I'll post the video once it's up!

  1. 8

    These are great tips. My favorite is:
    "Solve a boring, tried-and-true problem that people have proven they'll pay for, but then build a unique product."
    Because it lets you get started without waiting for an "amazing" idea. Just start and aim to be better.
    Thank you for sharing, Courtland!

  2. 3

    Great info.
    The last point is very well said
    "-If you spend a month building a decent solution to a $1000 problem, customers will pay you $1000.
    -If you spend a year building an amazing solution to a $5 problem, customers will pay you $5. "

  3. 2

    Awesome points @csallen! The only thing I am not completely on board is:

    "Seriously, stop copying other people's products. If anything, you want to do the exact opposite: look at what everyone else is doing, then do the opposite, explicitly so your product will stand out and be memorable. Indie Hackers is blue for a reason."

    A quote: “First, you have to figure out who to copy. Second, you have to figure out what to copy.”
    ― Austin Kleon, Steal Like an Artist: 10 Things Nobody Told You About Being Creative

    Why would I risk of creating something completely new with my limited time if I can look around for what makes money, steal an idea that I am passionate about, and add my twist to it? Some of the examples you provided are exactly doing that. I think indiehackers itself is a mash-up of different ideas and sites.

    We need to be more nuanced about this point.

    Life is too short to reinvent the wheel. Surely, if want to create a unicorn business or have the added stress-levels and no work-life balance, go ahead.

    What you think?

  4. 2

    I was there for the conference and your sessions was the best one out of all of them over the 2-days.

  5. 2

    How long until the video is posted up? :)

    1. 2

      Not sure! I'll have to ask the Hustle Con folks.

  6. 1

    Many thanks for this great post! I was looking for something like this and your post is really helpful. I especially like the point where you explain that a business idea is about more than just a product. Beside the market, the distribution channels, and the business model you should always keep in mind that timing is an important point as well!
    A few days ago I also found a very helpful template to validate startup ideas: https://miro.com/miroverse/startup-idea-validation-framework/

  7. 1

    Has the video for this talk been published yet?

  8. 1

    Really looking forward to waht the video... the message and slides are great! Thanks

  9. 1

    While a lot of this is nice and ideally it works in a perfect world, I think it is better to advise early founders that the idea is totally irrelevant.

    Your idea is just as important as execution. In fact, it's better to focus on that, because it's easier to improve. You probably can't become a 10x better executor, but you can have a 1000x better idea.

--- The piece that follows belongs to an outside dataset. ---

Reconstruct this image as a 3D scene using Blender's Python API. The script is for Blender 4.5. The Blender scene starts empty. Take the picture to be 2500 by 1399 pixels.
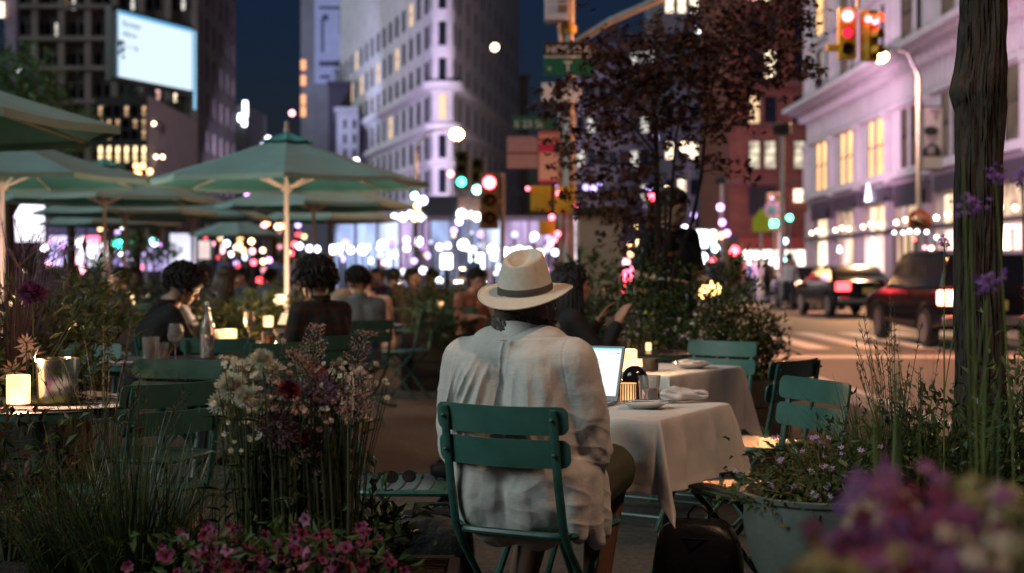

    The truth is that not has everything been done before (okay not literally everything), assume it has been done at least 4 time before and:

    • One of your competitors gives it away for free
    • One of them charges a ton for it and is super complicated
    • Another has the whole market
    • The last hasn't been found because they don't know how to market.

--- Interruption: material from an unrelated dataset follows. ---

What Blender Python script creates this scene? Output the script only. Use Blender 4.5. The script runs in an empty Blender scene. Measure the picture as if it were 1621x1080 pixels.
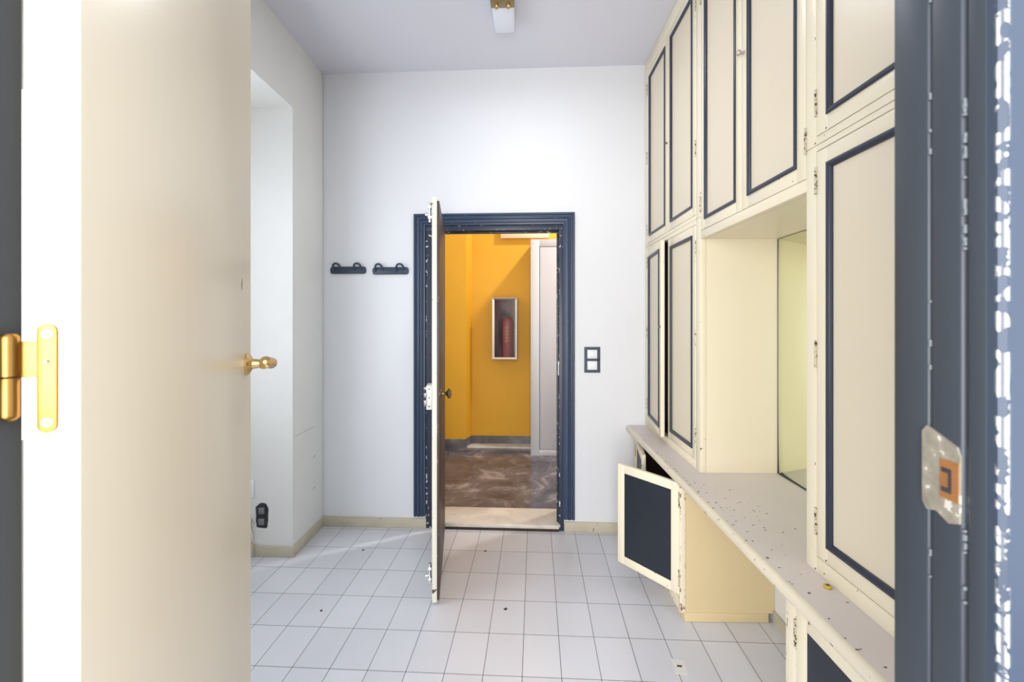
import bpy, bmesh, math, random
from mathutils import Vector, Matrix
random.seed(7)
S = bpy.context.scene
COL = S.collection
SK = -0.0324                      # the back wall and the tiles are skewed by this angle against the side walls
RB = Matrix.Rotation(SK, 4, 'Z')

# ------------------------------------------------------------------ camera
cam = bpy.data.cameras.new('camera'); camo = bpy.data.objects.new('camera', cam); COL.objects.link(camo)
cam.sensor_width = 36; cam.lens = 710 / 1621 * 36
cam.shift_y = -35 / 1621
cam.clip_start = 0.02; cam.clip_end = 60
camo.location = (0, 0, 1.5); camo.rotation_euler = (math.pi / 2, 0, 0.019)
cam.dof.use_dof = True; cam.dof.focus_distance = 2.3; cam.dof.aperture_fstop = 8
S.camera = camo

# ------------------------------------------------------------------ world, lights, exposure
W = bpy.data.worlds.new('world'); S.world = W; W.use_nodes = True
wbg = W.node_tree.nodes['Background']
wbg.inputs[0].default_value = (0.86, 0.92, 1.0, 1); wbg.inputs[1].default_value = 0.9

def area(name, loc, rot, sx, sy, power, col):
    l = bpy.data.lights.new(name, 'AREA'); l.shape = 'RECTANGLE'; l.size = sx; l.size_y = sy
    l.energy = power; l.color = col
    o = bpy.data.objects.new(name, l); COL.objects.link(o); o.location = loc; o.rotation_euler = rot
    return o
H90 = math.pi / 2
# added fill light, set at an assumed, unseen window in the left recess
area('recess_fill_light', (-2.12, 1.75, 1.75), (0, -H90, 0), 1.5, 1.2, 7, (0.84, 0.90, 1.0))
# daylight of the room the camera stands in
area('camera_room_daylight', (-0.55, -1.7, 1.55), (H90, 0, 0), 1.9, 2.5, 80, (1.0, 0.985, 0.965))
# added downward fill light below the unlit ceiling lamp, just above the frame
area('ceiling_fill_light', (-0.10, 2.22, 3.185), (0, 0, 0), 0.12, 0.30, 3.0, (0.86, 0.91, 1.0))
# stair window high in the hall (throws the diagonal shadow of the wardrobe)
hl = area('stair_window_light', (1.235, 4.15, 3.77), (0, 0, 0), 0.16, 0.16, 21, (1.0, 0.97, 0.93))
hl.rotation_euler = (Vector((-0.35, 5.15, 1.3)) - Vector(hl.location)).to_track_quat('-Z', 'Y').to_euler()
h2 = area('hall_window_light', (2.6, 4.15, 1.9), (0, H90, 0), 1.6, 1.0, 11, (1.0, 0.97, 0.93))

S.view_settings.view_transform = 'Standard'; S.view_settings.look = 'None'
S.view_settings.gamma = 1; S.view_settings.use_curve_mapping = False
S.view_settings.exposure = 1.42

# ------------------------------------------------------------------ materials
def srgb(r, g, b):
    f = lambda c: (c / 255 / 12.92) if c / 255 <= 0.04045 else ((c / 255 + 0.055) / 1.055) ** 2.4
    return (f(r), f(g), f(b), 1)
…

    You don't even need to have the product, but you do need to know where you are going to sell it. My team has some "awesome" products, but we still spend all our time educating, blogging, and talking with potential users because it just don't happen automatically.

    There is no If you build it they will come, it is If you sold it, then build it, in that order.

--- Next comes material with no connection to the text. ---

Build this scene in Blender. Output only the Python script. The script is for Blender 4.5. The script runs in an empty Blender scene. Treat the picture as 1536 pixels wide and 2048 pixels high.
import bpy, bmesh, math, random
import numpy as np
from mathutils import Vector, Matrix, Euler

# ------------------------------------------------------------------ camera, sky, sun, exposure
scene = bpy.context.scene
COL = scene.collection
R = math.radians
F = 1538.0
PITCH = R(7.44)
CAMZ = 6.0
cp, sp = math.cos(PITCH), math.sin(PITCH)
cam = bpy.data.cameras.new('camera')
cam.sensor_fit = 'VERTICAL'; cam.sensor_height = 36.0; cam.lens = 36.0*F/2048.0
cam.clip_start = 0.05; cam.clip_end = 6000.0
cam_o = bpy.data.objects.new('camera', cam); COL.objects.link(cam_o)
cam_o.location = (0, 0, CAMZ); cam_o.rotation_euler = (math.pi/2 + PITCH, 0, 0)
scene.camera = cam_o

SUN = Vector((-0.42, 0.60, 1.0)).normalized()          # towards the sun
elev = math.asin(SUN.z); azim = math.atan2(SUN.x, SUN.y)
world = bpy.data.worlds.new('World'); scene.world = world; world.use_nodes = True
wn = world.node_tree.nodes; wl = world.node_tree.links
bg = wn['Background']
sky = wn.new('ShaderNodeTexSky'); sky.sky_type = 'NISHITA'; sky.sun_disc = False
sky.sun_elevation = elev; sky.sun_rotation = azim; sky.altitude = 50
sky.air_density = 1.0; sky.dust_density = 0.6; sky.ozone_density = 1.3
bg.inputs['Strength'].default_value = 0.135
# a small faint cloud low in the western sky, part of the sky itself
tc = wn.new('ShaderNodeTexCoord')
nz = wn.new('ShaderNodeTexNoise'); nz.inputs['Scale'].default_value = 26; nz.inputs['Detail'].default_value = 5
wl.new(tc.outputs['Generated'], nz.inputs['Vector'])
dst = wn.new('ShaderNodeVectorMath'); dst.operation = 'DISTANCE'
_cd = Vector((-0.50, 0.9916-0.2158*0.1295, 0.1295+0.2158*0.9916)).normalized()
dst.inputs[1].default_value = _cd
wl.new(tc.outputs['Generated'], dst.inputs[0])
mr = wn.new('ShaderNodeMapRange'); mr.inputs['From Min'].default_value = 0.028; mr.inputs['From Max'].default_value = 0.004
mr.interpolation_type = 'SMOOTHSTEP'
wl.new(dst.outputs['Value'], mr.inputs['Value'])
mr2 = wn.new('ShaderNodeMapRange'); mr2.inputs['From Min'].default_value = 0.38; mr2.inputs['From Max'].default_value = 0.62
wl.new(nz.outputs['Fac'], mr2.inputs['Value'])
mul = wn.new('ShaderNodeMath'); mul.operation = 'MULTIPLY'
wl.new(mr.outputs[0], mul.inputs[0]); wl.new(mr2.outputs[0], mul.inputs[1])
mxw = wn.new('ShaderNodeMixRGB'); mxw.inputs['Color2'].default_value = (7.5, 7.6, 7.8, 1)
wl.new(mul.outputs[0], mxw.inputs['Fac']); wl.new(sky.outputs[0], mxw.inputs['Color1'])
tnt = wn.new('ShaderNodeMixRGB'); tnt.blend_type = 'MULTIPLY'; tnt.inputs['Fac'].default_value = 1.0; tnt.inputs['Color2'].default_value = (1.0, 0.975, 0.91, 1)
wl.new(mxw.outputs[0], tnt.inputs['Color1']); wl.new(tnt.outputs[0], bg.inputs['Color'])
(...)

    Ideas are too common, everyone has an idea, but even more important than marketing is

    How will it make money?

    Because if it doesn't then you can't continue onwards without fully supporting financially all your users. And "Ads" isn't a solution.

    Some ideas are easier to sell than others, and this is where target market segment is important, so while you can "improve your idea", it is more likely you need to "improve your go to market strategy."

    1. 2

      In my talk and post, "idea" basically means "strategy." My biggest point is that a business idea is not simply a product idea. The product is only one part. You need to understand who you're selling to, what they buy and why, your best channels for reaching that market, how you can specifically tailor your product to that market and those channels, etc.

      If you aren't thinking about those things then your idea is incomplete. You can execute well, but the parts you haven't though about are going to come down to luck, or tons of trial-and-error that forces you to eventually think about them.

  10. 1

    "Your idea is just as important as execution. In fact, it's better to focus on that, because it's easier to improve. You probably can't become a 10x better executor, but you can have a 1000x better idea."

    I like this. The idea is important its what got you started in the first place. I think the "execution is everything" approach can cause someone to stall or panic as they rush to get started on their project.

  11. 1

    Thanks for sharing Courtland. Super helpful.

  12. 1

    Valuable info. Thanks!

  13. 1

    Great points! Looking forward to watching the video.

  14. 1

    Thanks Courtland!

  15. 0

    Your idea is just as important as execution. In fact, it's better to focus on that, because it's easier to improve. You probably can't become a 10x better executor, but you can have a 1000x better idea.

    This is so so true.

    1. 0

      So, not.

      That's the one bad advice here.
      If it was true most better mouse trap projects would have succeeded and we know how the reality is.
      P.S. I got a rat problem and 4 types of traps don't any.

      While it could be somewhat true for specific contexts, as it's put it's just bias confirmation of what people want to hear and what surviver bias tends to broadcast.

      Look at the big lists of failures most successful people have.
      You rather go roll your dice with bad ideas.
      Cause you do learn to execute.
      Each exectioy does become better.
      Sitting and trying for a better idea doesn't work, cause it's not embedded in a learning experience, you can sit a lifetime ideating a better idea, you would not be any closer to a successful one.

      If an idea was so valuable we would have markets for people buying and selling ideas.
      And you could just sit creating ideas and go sell them and be rich
      Call me when that happens.

      1. 1

        We'll just have to agree to disagree.